It's clear by now that the GOP wants a return to the robber baron era of the 1890's. They want to roll back the 20th century. And they've already succeeded in echoing the robber barons to a considerable extent. We've got oil magnates in power, corporate control over much of Congress, the erosion of civil liberties, millions of working poor with not enough to eat, and imperialist warfare.
Consider what Emma Goldman said of the war in the Philippines:
But when the smoke was over, the dead buried, and the cost of the war came back to the people in an increase in the price of commodities and rent-- that is, when we sobered up from our patriotic spree-- it suddenly dawned on us that the cause of the Spanish-American war was the price of sugar.
The parallel with the Gilded Age is hardly new. But if this is old hat, then why can't we follow through with this analogy and realize that the vote is not going to restore our liberal democracy?
Direct action, as it was then, is now required. Why are we still spending so much time on electoral politics?
To quote Goldman again, "If voting changed anything, they'd make it illegal."
When I first read "A People's History of the United States" I was shocked to learn that a kind of workers' revolution had taken place in the 1930s, which was never covered in any of my school textbooks.
Striking miners got into gun battles with the national guard. Striking women and children were clubbed by police. WWI veterans camped out in Washington DC until they were driven out by tanks at Hoover's command. Seattle and San Francisco each held general strikes, and in 1937 there were 477 sit-down strikes in diverse industries.
Which is all to illustrate that the people did not get the New Deal because they voted for Roosevelt. Nor will we turn back the tide of corporate fascism by electoral means.
Some of my favorite women in history were ambivalent toward women's suffrage. For instance, Helen Keller wrote this to a UK suffragette:
You ask for votes for women. What good can votes do when ten-elevenths of the land of Great Britain belongs to 200,000 and only one-eleventh to the rest of the 40,000,000? Have your men with their millions of votes freed themselves from this injustice?
And Emma Goldman wrote:
The history of political activities of man proves that they have given him absolutely nothing that he could not have achieved in a more direct, less costly, and more lasting manner. As a matter of fact, every inch of ground he has gained has been through a constant fight, a ceaseless struggle for self-assertion, and not through suffrage.
I'd love it if we could devote a greater part of the dKos discussion to direct actions we might take. I think we need to start wielding economic power. How about a buy-nothing day on January 20, combined with the Blue Flu? How about forging a real alliance with the poor, and setting up protests to demand a higher minimum wage? Or how about innovative publicity for spreading a progressive message-- a la the Freeway Blogger, Code Pink, Michael Moore and his giant chicken?

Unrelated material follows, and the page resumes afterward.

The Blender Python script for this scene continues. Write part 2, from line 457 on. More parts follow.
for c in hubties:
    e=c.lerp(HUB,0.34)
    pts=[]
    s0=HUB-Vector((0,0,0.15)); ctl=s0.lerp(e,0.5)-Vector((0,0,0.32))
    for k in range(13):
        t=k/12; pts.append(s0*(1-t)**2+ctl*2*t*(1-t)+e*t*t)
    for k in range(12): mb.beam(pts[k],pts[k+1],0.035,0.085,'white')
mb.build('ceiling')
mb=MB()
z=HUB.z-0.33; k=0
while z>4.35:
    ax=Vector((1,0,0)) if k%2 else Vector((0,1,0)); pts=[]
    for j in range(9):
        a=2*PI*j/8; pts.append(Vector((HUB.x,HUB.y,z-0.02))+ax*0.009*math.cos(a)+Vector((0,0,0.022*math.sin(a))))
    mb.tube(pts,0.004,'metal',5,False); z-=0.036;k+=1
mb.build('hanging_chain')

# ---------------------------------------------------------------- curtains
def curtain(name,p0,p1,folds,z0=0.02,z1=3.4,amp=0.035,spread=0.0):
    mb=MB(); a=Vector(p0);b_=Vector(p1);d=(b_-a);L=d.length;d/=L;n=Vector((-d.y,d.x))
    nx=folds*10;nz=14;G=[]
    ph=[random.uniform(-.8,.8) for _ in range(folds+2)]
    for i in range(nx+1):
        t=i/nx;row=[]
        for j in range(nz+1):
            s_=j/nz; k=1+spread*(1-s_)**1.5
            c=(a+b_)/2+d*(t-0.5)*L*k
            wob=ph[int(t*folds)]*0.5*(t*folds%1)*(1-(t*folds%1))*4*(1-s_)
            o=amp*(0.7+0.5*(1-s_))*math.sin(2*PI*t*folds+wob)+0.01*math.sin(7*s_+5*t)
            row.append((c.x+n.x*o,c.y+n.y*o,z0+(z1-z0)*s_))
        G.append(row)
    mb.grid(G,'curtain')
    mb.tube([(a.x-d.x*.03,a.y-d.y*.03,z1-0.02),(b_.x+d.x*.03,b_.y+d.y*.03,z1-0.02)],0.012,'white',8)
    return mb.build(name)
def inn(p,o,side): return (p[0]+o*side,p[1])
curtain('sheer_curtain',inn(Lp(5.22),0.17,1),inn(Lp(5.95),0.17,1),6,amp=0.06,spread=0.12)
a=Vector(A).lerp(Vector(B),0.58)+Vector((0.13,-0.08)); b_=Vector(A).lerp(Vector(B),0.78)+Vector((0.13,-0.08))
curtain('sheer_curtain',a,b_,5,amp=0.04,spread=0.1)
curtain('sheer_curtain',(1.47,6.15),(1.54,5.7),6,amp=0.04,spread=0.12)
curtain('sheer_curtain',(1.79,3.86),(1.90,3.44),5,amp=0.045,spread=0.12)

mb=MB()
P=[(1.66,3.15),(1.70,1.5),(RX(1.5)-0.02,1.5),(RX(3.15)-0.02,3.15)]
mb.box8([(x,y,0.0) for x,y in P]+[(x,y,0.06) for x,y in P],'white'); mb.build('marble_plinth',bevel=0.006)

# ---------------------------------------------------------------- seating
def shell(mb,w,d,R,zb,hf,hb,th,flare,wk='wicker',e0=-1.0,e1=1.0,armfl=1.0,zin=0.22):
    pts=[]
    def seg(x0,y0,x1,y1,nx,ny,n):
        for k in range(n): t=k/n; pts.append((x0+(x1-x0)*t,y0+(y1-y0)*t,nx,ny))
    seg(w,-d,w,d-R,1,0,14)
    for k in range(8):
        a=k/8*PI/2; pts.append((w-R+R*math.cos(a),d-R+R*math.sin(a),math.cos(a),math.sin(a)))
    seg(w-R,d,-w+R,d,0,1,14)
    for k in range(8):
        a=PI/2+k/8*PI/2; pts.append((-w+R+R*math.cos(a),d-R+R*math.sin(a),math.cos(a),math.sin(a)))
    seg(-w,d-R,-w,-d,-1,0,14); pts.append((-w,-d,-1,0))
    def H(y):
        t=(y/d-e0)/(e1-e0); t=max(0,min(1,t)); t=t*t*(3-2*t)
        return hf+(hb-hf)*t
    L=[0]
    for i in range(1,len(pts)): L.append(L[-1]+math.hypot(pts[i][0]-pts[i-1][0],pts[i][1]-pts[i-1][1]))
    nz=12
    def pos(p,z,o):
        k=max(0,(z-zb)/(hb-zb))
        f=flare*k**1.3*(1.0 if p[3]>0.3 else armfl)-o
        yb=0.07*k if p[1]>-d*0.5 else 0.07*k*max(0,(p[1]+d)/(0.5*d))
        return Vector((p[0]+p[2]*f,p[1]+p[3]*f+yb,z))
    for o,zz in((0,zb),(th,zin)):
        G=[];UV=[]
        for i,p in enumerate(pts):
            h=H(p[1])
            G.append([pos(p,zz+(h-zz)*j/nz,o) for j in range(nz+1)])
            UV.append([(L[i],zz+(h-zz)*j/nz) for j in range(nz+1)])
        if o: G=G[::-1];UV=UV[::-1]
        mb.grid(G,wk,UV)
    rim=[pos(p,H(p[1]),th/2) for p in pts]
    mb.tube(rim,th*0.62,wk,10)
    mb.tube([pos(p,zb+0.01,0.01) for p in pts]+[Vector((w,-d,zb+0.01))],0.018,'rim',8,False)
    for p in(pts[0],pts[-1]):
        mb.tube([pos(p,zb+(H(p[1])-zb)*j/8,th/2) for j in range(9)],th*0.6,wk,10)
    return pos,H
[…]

Call me a cynic, but after Florida, Georgia, and Ohio, it seems downright silly to even be thinking about the election in 2008. My response to that is, "What election?" At first this made me despair, but hey, people all over the world have no vote, and they still effect changes in their countries. We've got to get over it, realize we are up against a brutal fascist take-over attempt, and start thinking outside this damned electoral box.